While I lived in a succession of co-op houses in DC, that were mostly an extension of my college culture, I yearned to rediscover that cutting edge blend of stimulation and support that I'd found in college—I just didn't want to go back to school to get it.

I stumbled into Kat Kinkade's A Walden Two Experiment in February 1973, a first-hand account of the first five years of Twin Oaks. That inspired me to consider intentional community as the place where I was likely to find the culture I most felt drawn to. That led me to call a gathering of my closest friends from college in Sept 1973 Out of the 12 of us got together, two couples became the founding members of Sandhill Farm seven months later.
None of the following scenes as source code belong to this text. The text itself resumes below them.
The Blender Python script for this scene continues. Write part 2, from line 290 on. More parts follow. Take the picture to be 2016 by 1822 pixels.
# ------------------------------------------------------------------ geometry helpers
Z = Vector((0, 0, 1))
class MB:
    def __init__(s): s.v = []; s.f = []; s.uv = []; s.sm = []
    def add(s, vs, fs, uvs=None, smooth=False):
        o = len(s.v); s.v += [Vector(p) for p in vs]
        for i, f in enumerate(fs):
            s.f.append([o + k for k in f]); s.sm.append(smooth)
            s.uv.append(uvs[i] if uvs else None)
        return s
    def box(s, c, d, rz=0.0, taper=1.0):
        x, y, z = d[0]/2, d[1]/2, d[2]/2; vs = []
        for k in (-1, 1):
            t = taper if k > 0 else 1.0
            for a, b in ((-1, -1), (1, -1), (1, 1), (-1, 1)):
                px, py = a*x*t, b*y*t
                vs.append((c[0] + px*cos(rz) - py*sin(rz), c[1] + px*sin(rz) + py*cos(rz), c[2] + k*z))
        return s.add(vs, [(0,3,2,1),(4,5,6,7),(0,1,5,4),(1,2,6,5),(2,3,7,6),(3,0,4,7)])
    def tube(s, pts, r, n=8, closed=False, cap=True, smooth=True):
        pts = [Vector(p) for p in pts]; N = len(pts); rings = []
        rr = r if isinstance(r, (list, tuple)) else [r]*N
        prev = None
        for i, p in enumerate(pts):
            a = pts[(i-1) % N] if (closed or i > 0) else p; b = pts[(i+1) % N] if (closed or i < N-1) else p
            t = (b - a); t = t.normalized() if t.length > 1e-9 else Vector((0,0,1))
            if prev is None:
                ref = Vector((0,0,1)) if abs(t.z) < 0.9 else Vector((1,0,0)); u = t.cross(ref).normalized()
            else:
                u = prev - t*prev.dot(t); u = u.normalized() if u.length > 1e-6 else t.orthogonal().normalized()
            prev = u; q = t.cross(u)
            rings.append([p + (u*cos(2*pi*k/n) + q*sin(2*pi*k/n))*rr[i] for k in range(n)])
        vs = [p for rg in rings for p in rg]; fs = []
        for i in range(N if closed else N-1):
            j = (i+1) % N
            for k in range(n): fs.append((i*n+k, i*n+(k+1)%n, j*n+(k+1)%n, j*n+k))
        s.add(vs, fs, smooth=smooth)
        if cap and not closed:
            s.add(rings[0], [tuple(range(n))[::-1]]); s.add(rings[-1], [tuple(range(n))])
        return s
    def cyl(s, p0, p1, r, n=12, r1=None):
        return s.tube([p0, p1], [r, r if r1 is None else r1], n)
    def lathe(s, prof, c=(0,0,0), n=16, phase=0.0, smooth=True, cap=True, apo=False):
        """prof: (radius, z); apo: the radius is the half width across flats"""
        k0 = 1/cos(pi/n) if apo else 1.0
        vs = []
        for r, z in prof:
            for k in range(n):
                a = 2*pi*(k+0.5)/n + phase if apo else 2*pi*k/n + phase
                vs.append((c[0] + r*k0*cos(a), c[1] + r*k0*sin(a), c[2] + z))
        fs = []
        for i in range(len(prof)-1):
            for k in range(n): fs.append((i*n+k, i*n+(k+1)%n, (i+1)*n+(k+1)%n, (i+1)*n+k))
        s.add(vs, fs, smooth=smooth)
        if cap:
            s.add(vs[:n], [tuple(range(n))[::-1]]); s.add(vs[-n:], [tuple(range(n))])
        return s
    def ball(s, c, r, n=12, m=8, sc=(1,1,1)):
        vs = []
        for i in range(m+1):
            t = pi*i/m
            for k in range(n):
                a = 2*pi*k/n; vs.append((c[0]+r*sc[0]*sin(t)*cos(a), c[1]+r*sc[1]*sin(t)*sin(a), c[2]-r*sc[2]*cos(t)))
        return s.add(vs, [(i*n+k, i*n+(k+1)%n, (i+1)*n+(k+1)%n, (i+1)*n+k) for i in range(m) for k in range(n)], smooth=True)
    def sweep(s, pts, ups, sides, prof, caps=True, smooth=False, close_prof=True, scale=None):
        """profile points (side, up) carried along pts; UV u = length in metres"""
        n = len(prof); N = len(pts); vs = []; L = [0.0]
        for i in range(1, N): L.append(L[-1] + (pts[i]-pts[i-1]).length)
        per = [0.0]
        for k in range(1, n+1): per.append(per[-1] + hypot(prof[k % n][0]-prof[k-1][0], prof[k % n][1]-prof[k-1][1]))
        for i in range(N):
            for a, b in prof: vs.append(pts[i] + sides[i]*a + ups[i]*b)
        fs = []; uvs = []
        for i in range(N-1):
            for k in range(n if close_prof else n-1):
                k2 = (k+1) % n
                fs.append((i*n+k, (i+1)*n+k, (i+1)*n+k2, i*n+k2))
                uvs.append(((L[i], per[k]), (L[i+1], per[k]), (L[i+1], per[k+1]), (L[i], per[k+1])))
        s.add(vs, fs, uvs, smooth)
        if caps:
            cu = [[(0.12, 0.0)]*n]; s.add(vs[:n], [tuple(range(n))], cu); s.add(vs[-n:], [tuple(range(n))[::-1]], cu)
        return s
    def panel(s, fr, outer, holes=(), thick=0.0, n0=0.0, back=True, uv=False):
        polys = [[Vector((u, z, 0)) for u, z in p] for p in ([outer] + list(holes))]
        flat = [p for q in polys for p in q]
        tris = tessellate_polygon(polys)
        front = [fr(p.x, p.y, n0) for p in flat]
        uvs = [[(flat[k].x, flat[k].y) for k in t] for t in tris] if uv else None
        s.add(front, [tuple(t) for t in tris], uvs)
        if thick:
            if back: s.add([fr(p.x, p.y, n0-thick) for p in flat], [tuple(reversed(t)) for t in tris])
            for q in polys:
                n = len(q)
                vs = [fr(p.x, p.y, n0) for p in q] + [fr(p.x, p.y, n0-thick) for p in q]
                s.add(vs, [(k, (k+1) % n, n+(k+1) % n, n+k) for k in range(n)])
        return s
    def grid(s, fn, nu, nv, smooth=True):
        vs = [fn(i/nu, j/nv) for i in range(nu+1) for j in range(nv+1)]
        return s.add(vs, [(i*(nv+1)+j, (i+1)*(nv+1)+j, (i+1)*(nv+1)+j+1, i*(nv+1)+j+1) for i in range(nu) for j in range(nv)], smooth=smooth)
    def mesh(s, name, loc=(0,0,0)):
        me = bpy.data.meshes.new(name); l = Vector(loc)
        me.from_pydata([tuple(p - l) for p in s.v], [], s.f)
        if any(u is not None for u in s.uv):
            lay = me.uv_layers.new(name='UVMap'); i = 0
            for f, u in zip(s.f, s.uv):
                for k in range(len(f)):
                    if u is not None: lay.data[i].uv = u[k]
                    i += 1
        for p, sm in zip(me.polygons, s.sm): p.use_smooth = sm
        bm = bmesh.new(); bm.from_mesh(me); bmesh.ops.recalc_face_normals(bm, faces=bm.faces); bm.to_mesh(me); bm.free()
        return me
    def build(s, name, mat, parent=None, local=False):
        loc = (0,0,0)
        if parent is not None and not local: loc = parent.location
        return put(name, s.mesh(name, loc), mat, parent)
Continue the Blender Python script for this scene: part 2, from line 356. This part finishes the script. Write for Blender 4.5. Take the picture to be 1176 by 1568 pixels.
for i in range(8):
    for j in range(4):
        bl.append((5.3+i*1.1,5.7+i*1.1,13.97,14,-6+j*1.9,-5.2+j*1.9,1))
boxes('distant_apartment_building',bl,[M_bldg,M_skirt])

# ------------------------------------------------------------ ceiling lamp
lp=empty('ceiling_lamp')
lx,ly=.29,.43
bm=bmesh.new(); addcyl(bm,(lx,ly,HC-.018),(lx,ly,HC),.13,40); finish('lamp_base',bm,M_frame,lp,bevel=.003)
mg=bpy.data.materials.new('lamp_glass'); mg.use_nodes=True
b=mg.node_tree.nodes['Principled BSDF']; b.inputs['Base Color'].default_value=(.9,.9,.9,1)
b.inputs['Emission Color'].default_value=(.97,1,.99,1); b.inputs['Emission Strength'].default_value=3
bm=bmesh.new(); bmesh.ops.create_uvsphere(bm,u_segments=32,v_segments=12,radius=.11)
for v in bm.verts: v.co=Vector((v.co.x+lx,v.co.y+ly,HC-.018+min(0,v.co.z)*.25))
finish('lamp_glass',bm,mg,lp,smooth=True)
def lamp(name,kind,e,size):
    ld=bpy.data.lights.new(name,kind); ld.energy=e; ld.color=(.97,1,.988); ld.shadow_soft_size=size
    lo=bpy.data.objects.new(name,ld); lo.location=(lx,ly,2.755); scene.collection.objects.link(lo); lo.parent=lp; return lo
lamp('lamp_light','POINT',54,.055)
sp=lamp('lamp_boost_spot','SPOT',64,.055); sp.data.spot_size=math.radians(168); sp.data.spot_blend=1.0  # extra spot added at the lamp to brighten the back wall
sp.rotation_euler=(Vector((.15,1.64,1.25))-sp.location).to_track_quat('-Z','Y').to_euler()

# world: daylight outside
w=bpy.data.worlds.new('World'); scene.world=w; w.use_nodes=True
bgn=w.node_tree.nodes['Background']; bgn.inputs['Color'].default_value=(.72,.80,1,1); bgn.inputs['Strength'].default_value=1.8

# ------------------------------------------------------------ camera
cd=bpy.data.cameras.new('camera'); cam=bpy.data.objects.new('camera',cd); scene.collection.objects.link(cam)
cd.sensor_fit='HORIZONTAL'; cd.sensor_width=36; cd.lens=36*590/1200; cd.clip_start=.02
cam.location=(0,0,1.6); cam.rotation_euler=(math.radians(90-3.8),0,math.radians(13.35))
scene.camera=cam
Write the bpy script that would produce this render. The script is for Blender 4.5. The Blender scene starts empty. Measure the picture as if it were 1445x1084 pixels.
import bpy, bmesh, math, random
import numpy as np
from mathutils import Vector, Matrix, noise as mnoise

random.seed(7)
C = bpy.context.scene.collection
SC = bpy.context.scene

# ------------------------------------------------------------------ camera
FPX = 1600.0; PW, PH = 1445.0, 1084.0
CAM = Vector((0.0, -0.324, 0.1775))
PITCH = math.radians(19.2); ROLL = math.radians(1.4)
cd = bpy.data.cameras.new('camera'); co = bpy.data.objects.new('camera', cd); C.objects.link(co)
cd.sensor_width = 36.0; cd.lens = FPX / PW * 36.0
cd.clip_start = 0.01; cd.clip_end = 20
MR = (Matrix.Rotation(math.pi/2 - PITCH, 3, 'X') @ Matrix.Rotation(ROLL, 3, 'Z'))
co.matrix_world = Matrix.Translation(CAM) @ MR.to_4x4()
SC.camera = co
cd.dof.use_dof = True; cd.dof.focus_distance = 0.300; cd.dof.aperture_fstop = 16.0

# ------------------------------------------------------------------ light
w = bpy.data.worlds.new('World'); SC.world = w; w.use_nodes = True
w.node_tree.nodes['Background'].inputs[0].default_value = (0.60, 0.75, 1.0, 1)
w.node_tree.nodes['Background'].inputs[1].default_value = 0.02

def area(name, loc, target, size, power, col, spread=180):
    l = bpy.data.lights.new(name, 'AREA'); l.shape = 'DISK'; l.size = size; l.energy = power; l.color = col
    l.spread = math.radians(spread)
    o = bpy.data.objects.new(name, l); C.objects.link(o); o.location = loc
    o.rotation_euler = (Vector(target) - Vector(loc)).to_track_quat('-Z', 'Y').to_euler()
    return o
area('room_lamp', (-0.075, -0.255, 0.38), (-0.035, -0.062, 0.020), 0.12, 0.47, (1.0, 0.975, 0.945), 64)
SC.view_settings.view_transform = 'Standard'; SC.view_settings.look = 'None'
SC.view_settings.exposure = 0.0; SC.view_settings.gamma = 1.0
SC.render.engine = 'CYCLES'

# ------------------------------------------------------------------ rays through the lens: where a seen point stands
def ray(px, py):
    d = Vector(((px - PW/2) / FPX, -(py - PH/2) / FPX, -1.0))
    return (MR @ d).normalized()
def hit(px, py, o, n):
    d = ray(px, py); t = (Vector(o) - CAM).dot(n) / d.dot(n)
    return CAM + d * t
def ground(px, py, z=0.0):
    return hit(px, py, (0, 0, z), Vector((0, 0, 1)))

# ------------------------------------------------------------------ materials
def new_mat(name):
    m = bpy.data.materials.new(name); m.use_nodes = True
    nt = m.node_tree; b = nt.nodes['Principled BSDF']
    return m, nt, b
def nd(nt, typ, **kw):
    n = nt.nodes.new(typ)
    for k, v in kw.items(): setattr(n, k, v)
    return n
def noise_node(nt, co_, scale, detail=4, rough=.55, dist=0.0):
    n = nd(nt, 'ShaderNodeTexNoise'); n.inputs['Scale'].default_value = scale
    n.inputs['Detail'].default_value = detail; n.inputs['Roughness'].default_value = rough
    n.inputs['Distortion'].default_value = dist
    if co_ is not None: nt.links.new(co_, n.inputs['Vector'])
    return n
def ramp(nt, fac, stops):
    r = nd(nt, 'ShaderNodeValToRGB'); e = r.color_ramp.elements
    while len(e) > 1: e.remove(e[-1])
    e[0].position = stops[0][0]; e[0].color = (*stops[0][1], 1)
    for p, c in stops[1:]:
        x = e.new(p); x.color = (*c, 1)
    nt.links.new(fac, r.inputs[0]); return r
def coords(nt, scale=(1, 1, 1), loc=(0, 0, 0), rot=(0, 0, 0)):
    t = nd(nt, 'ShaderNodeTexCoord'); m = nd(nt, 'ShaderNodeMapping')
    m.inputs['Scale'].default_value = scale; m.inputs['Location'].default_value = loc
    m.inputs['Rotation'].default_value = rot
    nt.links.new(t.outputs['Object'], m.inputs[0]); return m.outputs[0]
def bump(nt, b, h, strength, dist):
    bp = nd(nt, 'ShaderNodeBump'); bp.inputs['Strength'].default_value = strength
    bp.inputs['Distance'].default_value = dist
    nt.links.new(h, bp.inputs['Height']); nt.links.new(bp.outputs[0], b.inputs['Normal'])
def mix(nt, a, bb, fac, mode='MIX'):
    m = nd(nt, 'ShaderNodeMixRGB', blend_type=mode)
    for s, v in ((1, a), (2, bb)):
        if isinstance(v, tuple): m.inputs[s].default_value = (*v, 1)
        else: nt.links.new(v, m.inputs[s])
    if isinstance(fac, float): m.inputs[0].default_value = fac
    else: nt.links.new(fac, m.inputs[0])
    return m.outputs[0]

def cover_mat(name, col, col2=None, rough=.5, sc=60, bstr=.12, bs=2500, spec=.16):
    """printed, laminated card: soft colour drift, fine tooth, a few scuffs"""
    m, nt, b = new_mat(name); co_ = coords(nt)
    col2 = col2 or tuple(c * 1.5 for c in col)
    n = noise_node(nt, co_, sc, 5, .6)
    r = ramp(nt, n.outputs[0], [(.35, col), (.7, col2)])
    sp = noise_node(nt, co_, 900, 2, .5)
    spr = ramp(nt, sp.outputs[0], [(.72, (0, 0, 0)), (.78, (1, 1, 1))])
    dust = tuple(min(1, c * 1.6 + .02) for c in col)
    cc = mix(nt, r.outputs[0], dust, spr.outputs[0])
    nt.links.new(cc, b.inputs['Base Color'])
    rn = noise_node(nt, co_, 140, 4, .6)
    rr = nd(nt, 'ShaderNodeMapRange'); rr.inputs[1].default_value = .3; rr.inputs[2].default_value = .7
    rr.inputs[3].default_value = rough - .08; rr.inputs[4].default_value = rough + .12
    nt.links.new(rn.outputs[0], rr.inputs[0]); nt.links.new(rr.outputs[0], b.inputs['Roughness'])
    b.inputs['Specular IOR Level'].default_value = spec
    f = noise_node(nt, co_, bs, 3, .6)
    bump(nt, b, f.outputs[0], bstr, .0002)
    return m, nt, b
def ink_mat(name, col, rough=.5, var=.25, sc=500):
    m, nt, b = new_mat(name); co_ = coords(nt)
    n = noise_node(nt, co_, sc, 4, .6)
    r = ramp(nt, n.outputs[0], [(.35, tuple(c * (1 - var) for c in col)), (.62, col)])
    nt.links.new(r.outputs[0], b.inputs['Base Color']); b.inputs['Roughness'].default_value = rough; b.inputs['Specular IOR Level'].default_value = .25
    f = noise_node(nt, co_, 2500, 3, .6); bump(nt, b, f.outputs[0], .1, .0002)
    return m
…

Fast forward 35 years. I still live at Sandhill and community culture has now been my identified home for a majority of my life. While it was a direct outgrowth of my college experience, it's instructive that out of that dozen friends who gathered in the fall of 1973, only my original partner (Annie) and I are living in community today. The others all drifted back toward a culture more like the one they grew up in. What seemed "normal" to me turned out to be aberrational for my peers. By affiliating with community culture, I found myself for the first time in a distinct minority.

Cooperative culture is rather rarefied air, and it's quite difficult to explain it to those who have never tasted it. Where I see sharing, auslanders see struggle; where I see support, they see irritation. Over and over I've found that I can meet complete strangers and within minutes—by virtue of our both living in community—can get into a meaningful exchange about topics I've never been able to discuss with my family of origin.

4. Midwest Small Town America Culture
I grew up in the Midwest and have always appreciated the salt-of-the-earth, what-you-see-is-what-you-get lack of pretentiousness about the regional culture. Where jaded coastal eyes tend to see Midwesterners as staid, I see solid (and the lack of cover-of-People-magazine sex appeal means the folks who live here want to live here, which is fine with me).

Yes, small town culture tends to be parochial, and nobody looks to Scotland County for trendsetting fashion statements. We eat low on the hog here. Wages are modest yet so is the cost of living. Productive agricultural land is still a relative bargain (especially when compared with bloated West Coast prices) and you don't have to irrigate to get a crop.

While it was made clear to me when I moved here as a 24-year-old that I wouldn't live long enough to be accepted as a local, my son (who was born here seven years after Sandhill was founded) was elected 4-H King of the County Fair when he was 16, and the librarians in Memphis still ask after him whenever I drop by the public library.

While we've made definite local connections over the years (after all, how bad can it be when we've been invited once again to Roger & Mary Walker's annual Super Bowl Party, where we'll get to schmooze with our ex-Postmaster and her family—who are lifelong natives of this area—while we ooh and aah over this year's offerings from Madison Avenue for the highest priced ads in television), it always feels a bit like speaking a second language, where you're always on guard against the possibility of an inadvertent social faux pas.
• • •
In sum, my home culture is intentional community, and it's common for me to immediately feel at ease in groups other than my own—even when I'm visiting a place for the first time. The familiarity is not with the people so much as with the culture. I know what their issues are; I understand their joys and sorrows; I can speak their language.

While I still retain memories and some degree of social grace relative to the other cultures I've lived in, nowhere am I as comfortable or feel as connected as when I'm in community.

1 comment:

Judd said...

I live in Mexico but I do not have a real home culture. I am sure I would be at home in a eco-community because it's declared ideals are mine own. I am not sure how many people it takes to reach a critical mass and began to have a "culture."